何度も再演されていて、歌舞伎座でも上演された演目ですが初見です。『アマテラス』の神話を坂東玉三郎丈の演出で。長年玉三郎さんと太鼓芸能集団・鼓童の共演作だったところ、今回アメノウズメ役に愛音羽麗さんを迎えたとのこと。台詞はひとことふたことしかなく、ほぼ全てを舞踊と、太鼓や笛、箏といった和楽器の音色で表現します。

ACTシアター音よかった。太鼓の力強い演奏は勿論仏壇前で鳴らすお鈴みたい楽器(見せてもらったパンフに正式名称書いてあったが忘れた…)や、チャッパやジャンガラ(今回名前を知った)と言ったシンバル類の繊細な音も綺麗に響きます。一幕終盤、アマテラスが隠れて世界が真っ暗闇になったときの音がすっごいよかったなあ。客席もすごく集中していてい静まり返っていて。あれくらいのキャパがクラシックの演奏会場なみに静まり返るの久々だった…ある意味トホホですな……。

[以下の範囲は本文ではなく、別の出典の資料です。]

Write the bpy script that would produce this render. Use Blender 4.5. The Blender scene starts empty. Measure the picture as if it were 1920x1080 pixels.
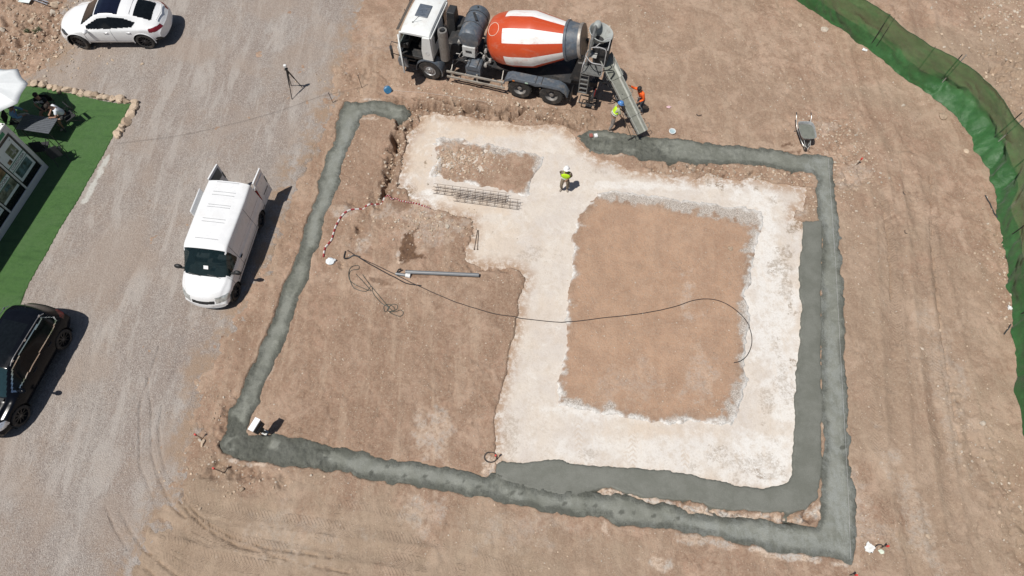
import bpy, math, random
import numpy as np
from mathutils import Vector, Matrix
R = math.radians
sc = bpy.context.scene
COL = sc.collection

# ------------------------------------------------------------------ camera, sky, sun
CAM_H = 22.3
FPX = 1250.0            # focal length in px of a 1920 wide frame
DEP = R(63.5)           # depression of the optical axis
cam_d = bpy.data.cameras.new('camera')
cam = bpy.data.objects.new('camera', cam_d); COL.objects.link(cam)
cam.location = (0, 0, CAM_H); cam.rotation_euler = (R(90) - DEP, 0, 0)
cam_d.lens = 36.0 * FPX / 1920.0; cam_d.sensor_width = 36.0
cam_d.clip_start = 0.1; cam_d.clip_end = 2000
sc.camera = cam

SUN_EL = R(66.5)
SHAD = R(36)                      # direction shadows run on the ground, from +X
sun_az = SHAD + math.pi           # horizontal direction towards the sun
w = bpy.data.worlds.new("World"); sc.world = w; w.use_nodes = True
nt = w.node_tree; nt.nodes.clear()
sky = nt.nodes.new('ShaderNodeTexSky'); sky.sky_type = 'NISHITA'; sky.sun_disc = False
sky.sun_elevation = SUN_EL; sky.sun_rotation = R(90) - sun_az
bg = nt.nodes.new('ShaderNodeBackground'); bg.inputs[1].default_value = 0.055
wo = nt.nodes.new('ShaderNodeOutputWorld')
nt.links.new(sky.outputs[0], bg.inputs[0]); nt.links.new(bg.outputs[0], wo.inputs[0])
sl = bpy.data.lights.new('sun', 'SUN'); sl.energy = 4.9; sl.angle = R(0.53); sl.color = (1.0, 0.955, 0.89)
so = bpy.data.objects.new('sun', sl); COL.objects.link(so)
sdir = Vector((math.cos(sun_az) * math.cos(SUN_EL), math.sin(sun_az) * math.cos(SUN_EL), math.sin(SUN_EL)))
so.rotation_euler = sdir.to_track_quat('Z', 'Y').to_euler(); so.location = (-10, -10, 40)
sc.view_settings.view_transform = 'Standard'; sc.view_settings.look = 'None'
sc.view_settings.exposure = -0.12; sc.view_settings.gamma = 1.0

# ------------------------------------------------------------------ photograph pixel -> point of the site
cD, sD = math.cos(DEP), math.sin(DEP)
def G(px, py, z=0.0):
    u = (px - 960) / FPX; v = (py - 540) / FPX
    d = (u, cD - v * sD, -sD - v * cD)
    t = (z - CAM_H) / d[2]
    return (d[0] * t, d[1] * t)
def GP(pts, z=0.0): return [G(a, b, z) for a, b in pts]

# ------------------------------------------------------------------ materials
def newmat(name):
    m = bpy.data.materials.new(name); m.use_nodes = True
    n = m.node_tree; n.nodes.clear()
    o = n.nodes.new('ShaderNodeOutputMaterial'); b = n.nodes.new('ShaderNodeBsdfPrincipled')
    n.links.new(b.outputs[0], o.inputs[0])
    return m, n, b, o
class N:
    """tiny node helper"""
    def __init__(s, n): s.n = n; s.co = None
    def link(s, a, b): s.n.links.new(a, b)
    def put(s, inp, v):
        if v is None: return
        if hasattr(v, 'is_linked') or hasattr(v, 'links'): s.n.links.new(v, inp)
        else: inp.default_value = v
    def obj(s):
        if s.co is None: s.co = s.n.nodes.new('ShaderNodeTexCoord').outputs['Object']
        return s.co
    def noise(s, scale, det=3, rough=.55, vec=None, dist=0):
        t = s.n.nodes.new('ShaderNodeTexNoise'); t.inputs['Scale'].default_value = scale
        t.inputs['Detail'].default_value = det; t.inputs['Roughness'].default_value = rough
        t.inputs['Distortion'].default_value = dist
        s.link(vec or s.obj(), t.inputs['Vector']); return t.outputs['Fac']
    def vor(s, scale, out='Distance', feat='F1', vec=None):
        t = s.n.nodes.new('ShaderNodeTexVoronoi'); t.feature = feat; t.inputs['Scale'].default_value = scale
        s.link(vec or s.obj(), t.inputs['Vector']); return t.outputs[out]
    def stretch(s, sx, sy, sz, rz=0):
        t = s.n.nodes.new('ShaderNodeMapping'); t.inputs['Scale'].default_value = (sx, sy, sz)
        t.inputs['Rotation'].default_value = (0, 0, rz); s.link(s.obj(), t.inputs['Vector']); return t.outputs[0]
    def math(s, op, a, b=None, c=None, clamp=False):
        t = s.n.nodes.new('ShaderNodeMath'); t.operation = op; t.use_clamp = clamp
        s.put(t.inputs[0], a); s.put(t.inputs[1], b); s.put(t.inputs[2], c); return t.outputs[0]
    def ramp(s, x, lo, hi, a=0.0, b=1.0):
        t = s.n.nodes.new('ShaderNodeMapRange'); s.put(t.inputs[0], x)
        for i, v in enumerate((lo, hi, a, b)): t.inputs[i + 1].default_value = v
        t.interpolation_type = 'SMOOTHSTEP'; return t.outputs[0]
    def mix(s, f, a, b, mode='MIX'):
        t = s.n.nodes.new('ShaderNodeMix'); t.data_type = 'RGBA'; t.blend_type = mode
        s.put(t.inputs[0], f)
        for i, v in ((6, a), (7, b)):
            if isinstance(v, (tuple, list)): v = (v[0], v[1], v[2], 1)
            s.put(t.inputs[i], v)
        return t.outputs[2]
    def attr(s, name):
        t = s.n.nodes.new('ShaderNodeAttribute'); t.attribute_name = name; return t
    def sep(s, v):
        t = s.n.nodes.new('ShaderNodeSeparateXYZ'); s.link(v, t.inputs[0]); return t.outputs
    def bump(s, h, st, dist, nrm=None):
        t = s.n.nodes.new('ShaderNodeBump'); t.inputs['Strength'].default_value = st
        t.inputs['Distance'].default_value = dist; s.link(h, t.inputs['Height'])
        if nrm: s.link(nrm, t.inputs['Normal'])
        return t.outputs[0]
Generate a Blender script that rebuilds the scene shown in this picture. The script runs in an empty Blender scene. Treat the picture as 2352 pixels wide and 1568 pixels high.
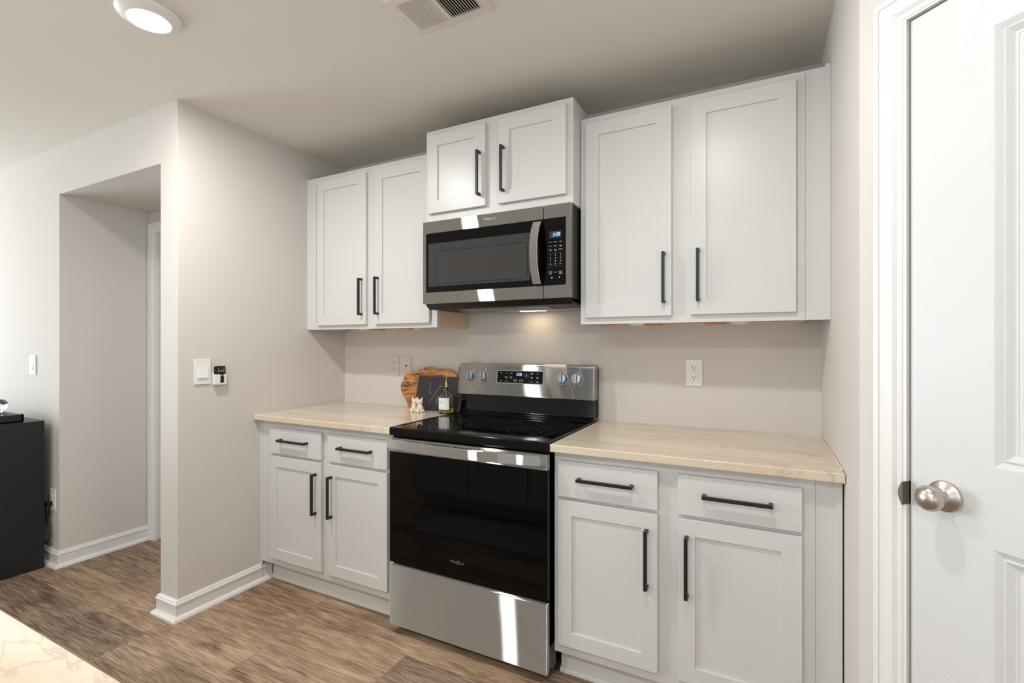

いやホント、最近の劇場って落ち着きないんだなーと改めて思ったわ(苦笑)。グラスハープのように鳴らしたお鈴の音色が、鈴虫の羽音のように響く。暗闇の世界のなかに、命があることを感じさせる。命は光のような音をたてると同時に、黄泉の音楽のようにも聴こえる。

スサノオ役は鼓童のメンバーの方だったのですがひとりだけ長髪で(他のひとは皆刈り上げた短髪だった)、この役のために伸ばしたのかなと思いました。玉三郎さんが長身なので、美丈夫でないとバランスとりづらそう。その辺り流石の体格でした。皆さんすごくシェイプアップされた体躯の方ばかり。打楽器やってると自然とエクササイズになるのかもねと話した。大きな布を舞い上がらせ乍ら踊る場面も多いので、玉三郎さんの優雅でおおきな振りが映える映える。

愛音さんはアメノウズメの妖艶な踊りを披露。アマノウズメはアマテラスが「なになにあのセクシー課長は?」と岩戸を開けてしまうくらいのエロ美神なので(笑)セクシュアルさ全開、太腿も露な大股開きのダンスで魅せます。えっ宝塚にいたひとが?とちょっとうろたえた…いや、衣裳ちゃんと着けてますけど。ファンの方たちショックを受けないかしらと余計な心配をした。しかし聞けば男役のスターだったそうですが、在団中は女役もされていたとか、成程。

やーしかしホント太鼓っていいなー!普段は忘れている土俗的魂を思い出すわー(御されやすい)。二幕はアマテラスが隠れちゃうので殆ど暗いままなんですが、ちいさな灯りを見つめ、鼓童の演奏の響きに耳を傾けるのは至福の時間でした。玉三郎さんの出番自体は割合からすると多くはないのだけど(隠れちゃうから・笑)贅沢な時間でした。

それにしても打楽器ってのはホントいろんなものがあって、名前が判らないものが多いよなー。普段「チーンてやつ」とかで通じちゃうからな……。楽器でもこういう本あるのかな、ありそうだな。